Published online by Cambridge University Press: 07 December 2009
The Barberá–Kelly theorem
Throughout this chapter, V denotes a social choice function. We assume there are three or more alternatives in the set A, and that V is defined for every two-element agenda. Except where mentioned otherwise, we restrict attention to questions of manipulability in the context of linear ballots.
Manipulability of social choice functions was touched on in Section 2.4. The difference between what was done there and what is done here is twofold: Here, we only consider ballot manipulability – not agenda manipulability – and we do not restrict ourselves to resolute procedures.
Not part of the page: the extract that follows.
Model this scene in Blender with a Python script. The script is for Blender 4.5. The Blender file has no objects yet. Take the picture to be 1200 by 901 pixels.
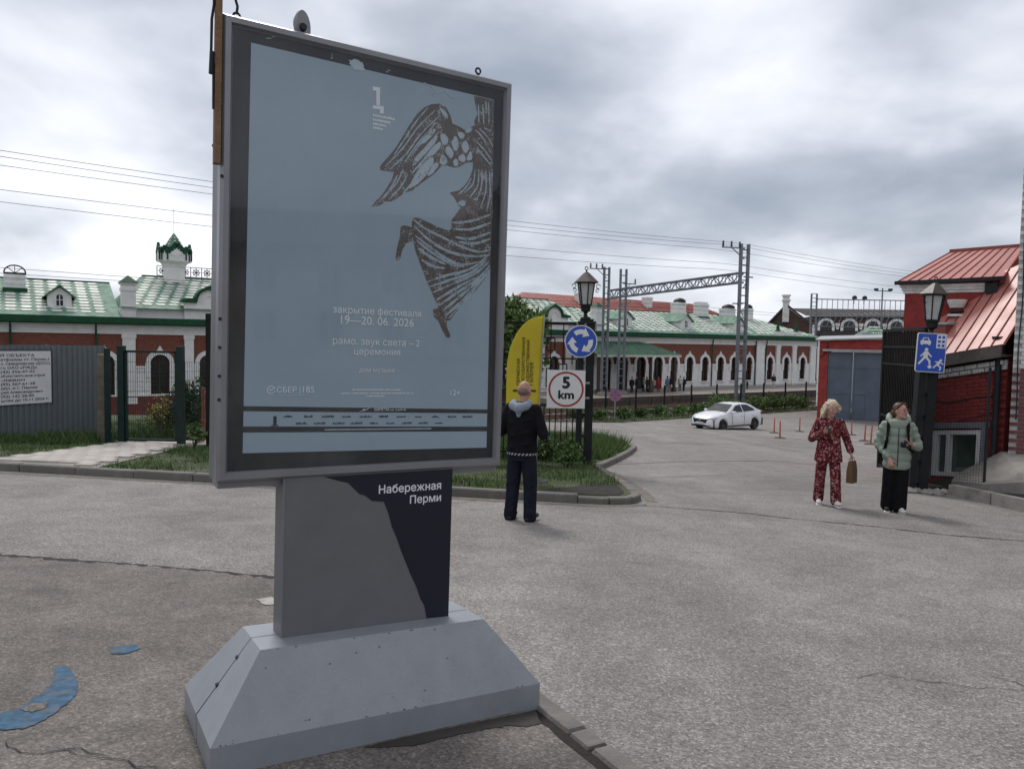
import bpy, bmesh, math, random
import numpy as np
from mathutils import Vector, Matrix, Euler
random.seed(7); rng = np.random.default_rng(7)
sc = bpy.context.scene
COL = sc.collection
rad = math.radians

# ---------------------------------------------------------------- camera
PITCH, ROLL = rad(3.3), rad(1.0)
F_ = Vector((0, math.cos(PITCH), -math.sin(PITCH)))
R0 = Vector((1, 0, 0)); U0 = Vector((0, math.sin(PITCH), math.cos(PITCH)))
R_ = R0*math.cos(ROLL) + U0*math.sin(ROLL); U_ = U0*math.cos(ROLL) - R0*math.sin(ROLL)
cd = bpy.data.cameras.new('camera'); cam = bpy.data.objects.new('camera', cd); COL.objects.link(cam)
mw = Matrix.Identity(4)
for i in range(3):
    mw[i][0] = R_[i]; mw[i][1] = U_[i]; mw[i][2] = -F_[i]
mw[2][3] = 1.6
cam.matrix_world = mw
cd.sensor_fit = 'HORIZONTAL'; cd.sensor_width = 36.0; cd.lens = 26.4
cd.clip_start = 0.05; cd.clip_end = 6000
sc.camera = cam

# ---------------------------------------------------------------- sky, sun, exposure
SUN_EL, SUN_AZ = rad(52), rad(-22)           # azimuth clockwise from +Y (ahead of the camera)
SKY_A, SKY_B = (16.4, -1.2, 0.0), (19.2, -4.1, 0.0)
w = bpy.data.worlds.new('World'); sc.world = w; w.use_nodes = True
nt = w.node_tree; nt.nodes.clear()
def N(t, **k):
    n = nt.nodes.new(t)
    for a, b in k.items(): setattr(n, a, b)
    return n
def vmath(op, a, b=None):
    n = N('ShaderNodeMath', operation=op)
    for i, v in enumerate((a, b)):
        if v is None: continue
        if isinstance(v, (int, float)): n.inputs[i].default_value = v
        else: nt.links.new(v, n.inputs[i])
    return n.outputs[0]
out = N('ShaderNodeOutputWorld'); bg = N('ShaderNodeBackground'); bg.inputs['Strength'].default_value = 0.1
sky = N('ShaderNodeTexSky', sky_type='NISHITA'); sky.sun_disc = False
sky.sun_elevation = SUN_EL; sky.sun_rotation = SUN_AZ
tc = N('ShaderNodeTexCoord'); sep = N('ShaderNodeSeparateXYZ'); nt.links.new(tc.outputs['Generated'], sep.inputs[0])
zc = vmath('ADD', vmath('MAXIMUM', sep.outputs[2], 0.0), 0.30)
comb = N('ShaderNodeCombineXYZ')
nt.links.new(vmath('DIVIDE', sep.outputs[0], zc), comb.inputs[0]); nt.links.new(vmath('DIVIDE', sep.outputs[1], zc), comb.inputs[1])
def wnoise(scale, detail, rough, off, dist=0.0):
    m = N('ShaderNodeMapping'); m.inputs['Location'].default_value = off; nt.links.new(comb.outputs[0], m.inputs[0])
    n = N('ShaderNodeTexNoise'); n.inputs['Scale'].default_value = scale; n.inputs['Detail'].default_value = detail
    n.inputs['Roughness'].default_value = rough; n.inputs['Distortion'].default_value = dist
    nt.links.new(m.outputs[0], n.inputs['Vector']); return n.outputs['Fac']
big = wnoise(0.8, 3, 0.5, SKY_A, 0.0)
med = wnoise(2.0, 5, 0.5, SKY_B, 0.15)
cl = vmath('ADD', vmath('MULTIPLY', big, 0.58), vmath('MULTIPLY', med, 0.42))
ramp = N('ShaderNodeValToRGB'); cr = ramp.color_ramp
cr.elements[0].position = 0.37; cr.elements[0].color = (0.265, 0.30, 0.36, 1)
cr.elements[1].position = 0.64; cr.elements[1].color = (0.86, 0.875, 0.93, 1)
e = cr.elements.new(0.45); e.color = (0.385, 0.415, 0.475, 1)
e = cr.elements.new(0.53); e.color = (0.60, 0.62, 0.68, 1)
nt.links.new(cl, ramp.inputs[0])
sc10 = N('ShaderNodeVectorMath', operation='SCALE'); sc10.inputs['Scale'].default_value = 10.0
nt.links.new(ramp.outputs[0], sc10.inputs[0])
mx = N('ShaderNodeMix', data_type='RGBA'); mx.inputs['Factor'].default_value = 0.93
nt.links.new(sky.outputs[0], mx.inputs['A']); nt.links.new(sc10.outputs[0], mx.inputs['B'])
nt.links.new(mx.outputs['Result'], bg.inputs['Color']); nt.links.new(bg.outputs[0], out.inputs[0])

sl = bpy.data.lights.new('sun', 'SUN'); sl.energy = 1.5; sl.angle = rad(16); sl.color = (1.0, 0.97, 0.93)
so = bpy.data.objects.new('sun', sl); COL.objects.link(so)
sdir = Vector((math.sin(SUN_AZ)*math.cos(SUN_EL), math.cos(SUN_AZ)*math.cos(SUN_EL), math.sin(SUN_EL)))
so.rotation_euler = sdir.to_track_quat('Z', 'Y').to_euler(); so.location = (0, 0, 60)
vs = sc.view_settings
vs.view_transform = 'Standard'; vs.look = 'None'; vs.exposure = 0.45; vs.gamma = 1.0; vs.use_curve_mapping = False
sc.render.engine = 'CYCLES'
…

But this means that we must now confront the same issue that arose in earlier chapters: What does it mean to say “there is a situation in which voter i can secure a better outcome by submitting an insincere ballot?” Aside from revisiting the problem of deriving preferences for sets of alternatives from a voter's ranking of individual alternatives, there is a new aspect of “situation” to be dealt with here, and we begin by dispensing with it.
Suppose, then, that we have a social choice function V that is (ballot) manipulable in some sense. Does this mean that V is manipulable for every agenda v or does it mean that V is manipulable for some agenda v? It is, in fact, the latter notion with which we work, because saying that V is manipulable for every agenda v would mean, in particular, that V is manipulable when v = A, and this puts us back in the context of voting rules – a topic we've finished with for the moment.